SHORT PROBLEM: Please copy the lines below exactly, from the first one through the line showing "from mathutils import Vector, Matrix".

GIVEN MATERIAL:
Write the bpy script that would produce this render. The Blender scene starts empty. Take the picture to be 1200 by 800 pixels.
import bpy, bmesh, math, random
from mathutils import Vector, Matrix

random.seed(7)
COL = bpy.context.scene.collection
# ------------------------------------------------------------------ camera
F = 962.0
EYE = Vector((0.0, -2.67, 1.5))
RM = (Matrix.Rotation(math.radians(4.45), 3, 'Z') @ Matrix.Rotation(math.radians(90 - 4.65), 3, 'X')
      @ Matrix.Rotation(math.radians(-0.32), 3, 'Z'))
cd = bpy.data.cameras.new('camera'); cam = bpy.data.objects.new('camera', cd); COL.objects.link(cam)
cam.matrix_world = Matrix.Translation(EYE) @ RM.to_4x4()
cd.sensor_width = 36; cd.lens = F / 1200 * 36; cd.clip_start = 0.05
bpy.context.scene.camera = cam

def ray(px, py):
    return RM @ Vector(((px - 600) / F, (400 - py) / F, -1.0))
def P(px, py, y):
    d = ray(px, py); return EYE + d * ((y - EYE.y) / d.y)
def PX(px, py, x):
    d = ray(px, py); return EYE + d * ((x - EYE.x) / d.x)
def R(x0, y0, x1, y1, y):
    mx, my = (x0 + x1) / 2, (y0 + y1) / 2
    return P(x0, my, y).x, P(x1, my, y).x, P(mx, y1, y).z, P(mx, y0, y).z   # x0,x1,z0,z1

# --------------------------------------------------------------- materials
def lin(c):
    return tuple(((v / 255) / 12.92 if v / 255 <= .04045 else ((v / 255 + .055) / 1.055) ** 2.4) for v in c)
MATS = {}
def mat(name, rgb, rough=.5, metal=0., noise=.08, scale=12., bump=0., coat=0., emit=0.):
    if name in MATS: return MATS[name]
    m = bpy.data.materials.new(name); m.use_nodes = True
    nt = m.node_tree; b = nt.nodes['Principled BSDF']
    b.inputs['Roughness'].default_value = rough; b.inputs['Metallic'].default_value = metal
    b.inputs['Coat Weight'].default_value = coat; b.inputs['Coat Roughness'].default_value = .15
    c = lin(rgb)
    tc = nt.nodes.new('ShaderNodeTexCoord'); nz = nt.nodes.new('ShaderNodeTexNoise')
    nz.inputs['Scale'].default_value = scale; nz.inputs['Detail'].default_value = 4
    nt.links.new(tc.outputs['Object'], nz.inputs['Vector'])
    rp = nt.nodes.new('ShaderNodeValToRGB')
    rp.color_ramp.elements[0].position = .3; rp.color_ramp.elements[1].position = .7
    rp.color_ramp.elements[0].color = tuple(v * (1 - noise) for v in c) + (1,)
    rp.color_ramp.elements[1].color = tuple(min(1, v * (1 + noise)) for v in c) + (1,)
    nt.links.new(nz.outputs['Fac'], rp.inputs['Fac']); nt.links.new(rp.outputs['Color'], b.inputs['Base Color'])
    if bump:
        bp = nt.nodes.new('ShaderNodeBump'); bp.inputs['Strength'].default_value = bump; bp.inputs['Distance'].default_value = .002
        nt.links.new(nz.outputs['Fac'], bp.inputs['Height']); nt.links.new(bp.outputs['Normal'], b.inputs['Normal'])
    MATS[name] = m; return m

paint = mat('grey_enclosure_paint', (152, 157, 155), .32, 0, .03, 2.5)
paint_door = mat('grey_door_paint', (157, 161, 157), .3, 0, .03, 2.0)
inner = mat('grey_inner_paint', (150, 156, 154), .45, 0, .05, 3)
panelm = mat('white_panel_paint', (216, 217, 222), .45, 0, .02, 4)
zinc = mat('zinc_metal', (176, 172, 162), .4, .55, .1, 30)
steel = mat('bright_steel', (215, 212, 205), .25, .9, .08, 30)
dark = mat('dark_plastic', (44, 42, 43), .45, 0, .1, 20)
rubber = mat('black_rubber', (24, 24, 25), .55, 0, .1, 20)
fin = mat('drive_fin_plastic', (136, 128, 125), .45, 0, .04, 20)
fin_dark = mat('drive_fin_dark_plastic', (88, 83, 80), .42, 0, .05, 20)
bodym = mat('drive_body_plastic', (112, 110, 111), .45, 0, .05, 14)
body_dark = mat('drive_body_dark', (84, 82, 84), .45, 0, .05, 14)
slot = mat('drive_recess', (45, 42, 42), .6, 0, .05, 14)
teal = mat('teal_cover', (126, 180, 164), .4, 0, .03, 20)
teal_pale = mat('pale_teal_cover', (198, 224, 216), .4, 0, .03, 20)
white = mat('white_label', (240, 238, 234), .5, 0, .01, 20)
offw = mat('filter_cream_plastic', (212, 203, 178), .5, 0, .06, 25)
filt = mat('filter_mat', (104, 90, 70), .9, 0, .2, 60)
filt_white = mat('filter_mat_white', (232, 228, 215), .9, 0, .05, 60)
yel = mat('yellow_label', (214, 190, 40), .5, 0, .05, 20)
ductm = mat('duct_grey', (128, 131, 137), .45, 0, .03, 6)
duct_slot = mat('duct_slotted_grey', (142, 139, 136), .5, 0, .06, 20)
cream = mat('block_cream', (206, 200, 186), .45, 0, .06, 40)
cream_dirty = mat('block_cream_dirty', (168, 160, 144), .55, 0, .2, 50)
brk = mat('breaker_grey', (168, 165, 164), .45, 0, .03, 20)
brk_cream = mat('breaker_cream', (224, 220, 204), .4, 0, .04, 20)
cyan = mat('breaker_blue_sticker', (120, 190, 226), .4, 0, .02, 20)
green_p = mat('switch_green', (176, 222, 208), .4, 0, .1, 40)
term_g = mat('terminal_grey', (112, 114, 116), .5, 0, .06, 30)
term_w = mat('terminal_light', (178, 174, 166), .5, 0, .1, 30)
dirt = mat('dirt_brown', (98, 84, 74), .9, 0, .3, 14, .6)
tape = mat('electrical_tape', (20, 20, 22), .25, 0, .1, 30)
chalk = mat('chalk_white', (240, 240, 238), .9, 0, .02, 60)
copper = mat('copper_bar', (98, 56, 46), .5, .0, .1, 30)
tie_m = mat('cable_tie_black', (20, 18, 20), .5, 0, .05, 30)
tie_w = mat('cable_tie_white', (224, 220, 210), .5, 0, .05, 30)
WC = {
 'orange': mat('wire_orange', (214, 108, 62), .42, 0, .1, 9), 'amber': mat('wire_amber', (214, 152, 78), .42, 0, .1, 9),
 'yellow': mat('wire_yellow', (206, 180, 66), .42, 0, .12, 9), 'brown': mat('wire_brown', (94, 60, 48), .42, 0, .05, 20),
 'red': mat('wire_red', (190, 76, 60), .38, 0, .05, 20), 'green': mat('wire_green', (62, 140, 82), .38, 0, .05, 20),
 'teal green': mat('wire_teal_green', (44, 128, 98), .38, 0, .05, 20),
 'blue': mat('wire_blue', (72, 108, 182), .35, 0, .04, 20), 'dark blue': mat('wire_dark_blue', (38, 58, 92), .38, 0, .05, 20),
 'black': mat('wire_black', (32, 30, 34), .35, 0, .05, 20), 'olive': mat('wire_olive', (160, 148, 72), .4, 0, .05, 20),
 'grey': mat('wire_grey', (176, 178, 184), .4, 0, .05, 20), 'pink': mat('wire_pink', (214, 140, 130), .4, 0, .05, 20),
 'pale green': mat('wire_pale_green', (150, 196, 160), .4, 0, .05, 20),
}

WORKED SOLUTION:
Write the bpy script that would produce this render. The Blender scene starts empty. Take the picture to be 1200 by 800 pixels.
import bpy, bmesh, math, random
from mathutils import Vector, Matrix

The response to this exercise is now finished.